The large tithe barn within The Priory complex, a rare and unique group of medieval domestic and agricultural buildings, was the focus of this contemporary craft project. The title ‘Gather-ing’ references the function of a barn as a space to collect/bring/gather people, animals and crops, as well as a symbolic meeting place to gather for ritual celebration. Curated by Craftspace, artists Stewart Easton , Jacky Oliver, Helen Snell and Gillian Widden were commissioned to make new work made in response to the site. Part of Somerset Art Works’ creative programme Momentum, funded by Arts Council England Lottery Funding. I wanted to explore the underlying tensions and contradictions between pagan and Christian rituals surrounding fertility, sex, birth and harvest. The relationship between the ten forks is inspired by notions of social and moral hierarchies, each farm giving a tenth of their produce to the Church in a material and spiritual exchange.


Ritual Vessel, 2017

Alexis Rago

Ritual Vessel, 2017 by Alexis Rago


Terracotta. Ht 34cm. 2016/17 work in progress. Hand built form, one of a series of works exploring the vessel as a signifier.

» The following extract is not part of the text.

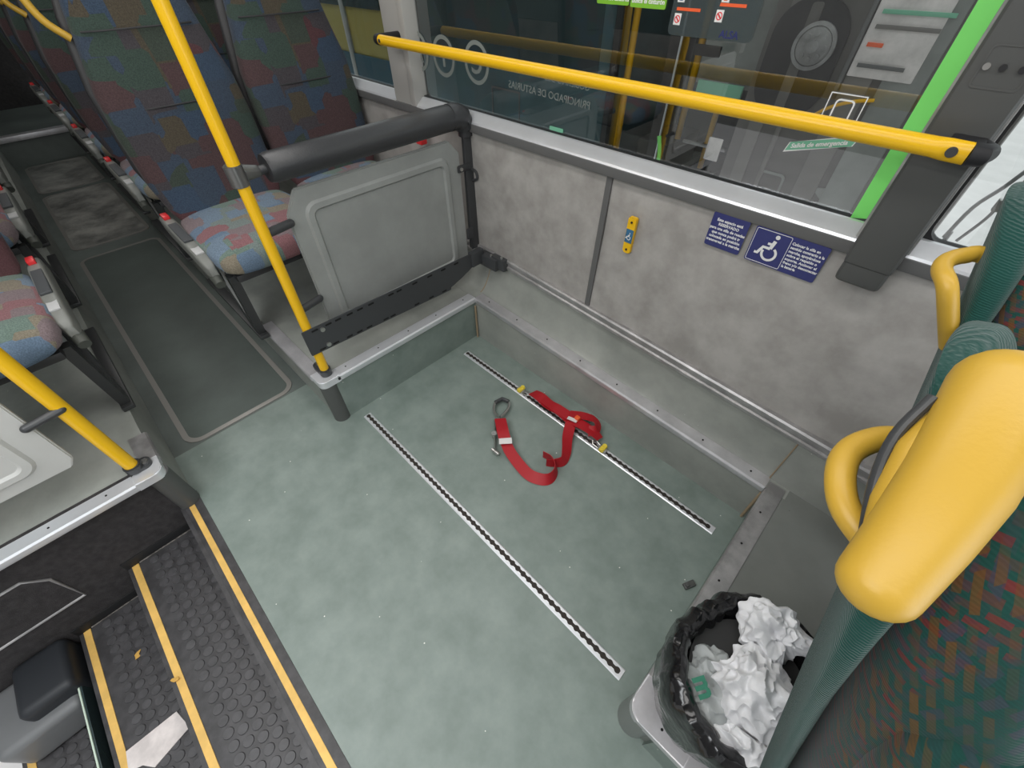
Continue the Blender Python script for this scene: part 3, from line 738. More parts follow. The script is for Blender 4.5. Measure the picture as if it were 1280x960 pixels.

Singing Over the Bones, 2020

Brighid Black

Singing Over the Bones, 2020 by Brighid Black


Performance at Baltic 39 Experimental Studio in March 2020, involving stones, sound-producing found objects, the human voice and image projection. This performance was an experiment in placing objects (stones), from a particular rural environment, in an urban artspace, and by doing so, extending the relational field in which they operate. The ritual of placing the stones, speaking and singing the names of flora and fauna of the area, and appealing to a guardian spirit of place from local folklore, was completed by those taking part banging and rattling noise-producing objects; tin cans, shells and a plastic bucket. It was important for everyone there to handle one of the stones, making a physical connection with the stream and wider environment where they were found. The weaving together of the human voice with the sounds and tactility of objects, formed a multisensory, incantatory spiral of appearances, manifesting visually through the stones on the floor. A still image of the sky from the entrance to the cave where the spirit (Hobthrush) is said to dwell, was projected in the recess behind parted blackout curtains, forming another connection with the actual site. The stones were subsequently returned to the stream, connecting the performance back to the running water and wider landscape of their origin. The Experimental Studio provided the space and technical support to enable this exploratory performance that developed as part of a series of works made at archaeological sites, on Orkney and in Teesdale in the North Pennines. The performance Singing Over the Bones was part of the practice-based research element of my Master of Research project undertaken at Northumbria University.


Augury, 2011

Tony Humbleyard

Augury, 2011 by Tony Humbleyard


Reclaimed lead casting of found machinery and lambs vertebra. our ability to understand the continuities and patterns of the past shape our ability to adapt to the present. This process of adaption will define the anthropocene age. humans have always attempted to divine the future , casting animal bones, observing the flight of birds, making economic forecasts, unearthing artifacts.


Holding Shards, 2024

Holly Slingsby

Holding Shards, 2024 by Holly Slingsby


Holding Shards is a performance-to-camera video work exploring iconoclasm, loss, and the hope of transformation. The protagonist is a smashed stained-glass saint, who performs gestures of tenderness, lament and wonder. Filmed on location primarily in Wales, the work takes the viewer into places of ritual and regrowth.